South African wines were well known in Europe during the next two centuries, and would be established now as wines from California or Australia, if not for the government's racist apartheid policy. Sanctions stifled the economy for three decades. The wine industry was isolated from the rapid development taking place in other wine regions. It was not until Nelson Mandela left his cell at Robben Island in 1990 and was elected president in 1994 that the South African economy revived. At that point, its viticultural industry rejoined the greater wine world.
The global snub had been devastating. Still, the Cape wine industry has burst forth with remarkable unity and focus, much like vines that yield extraordinary wine after enduring a bitterly cold winter.

For example, virtually every South African wine is produced according to a protocol called Integrated Production of Wine, or IPW. Established in 1998, the IPW is not so much a body of regulations as an attitude toward environmentally friendly wine production. It aims to quantify an environmental ethic through guidelines for growers and winemakers that begin with soil preparation and extend through cultivation and cellar practices, all the way through use of recyclable packaging materials.

The IPW program can be seen as a collective, home- grown version of international business certification programs.
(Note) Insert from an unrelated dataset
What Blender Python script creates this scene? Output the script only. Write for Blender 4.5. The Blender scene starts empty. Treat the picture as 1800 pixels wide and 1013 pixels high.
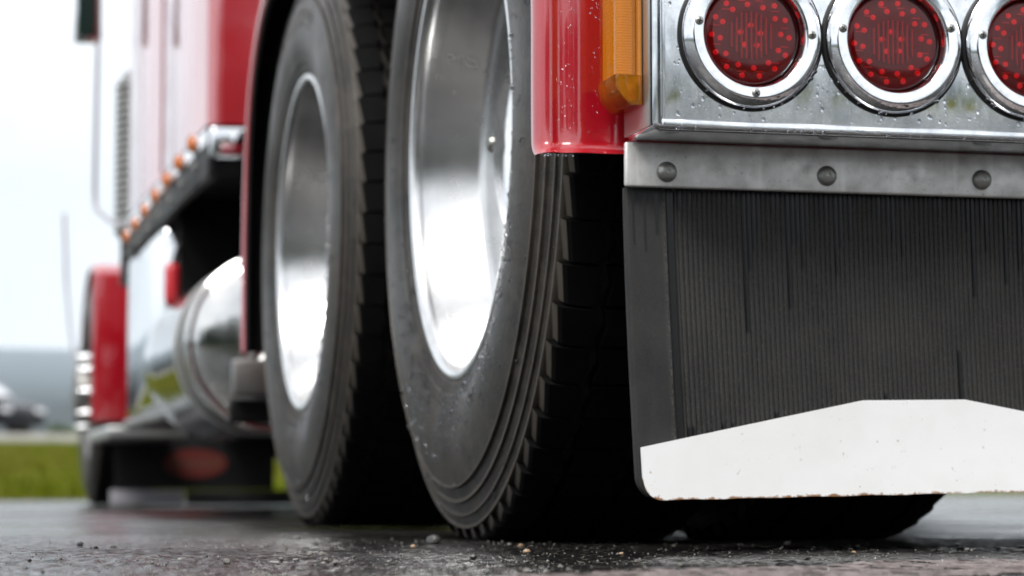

Virtually the entire South African wine industry has voluntarily subscribed to IPW - some 4,500 growers and 350 cellars representing more than 99% of production.
Another significant attitude that South Africans share is cherishing and preserving grand old vines. As in California and Australia, most of their old vineyards have disappeared over time. Typically, old plantings have only survived through isolated efforts or neglect. Now the old vines have been recognized for their patrimonial value.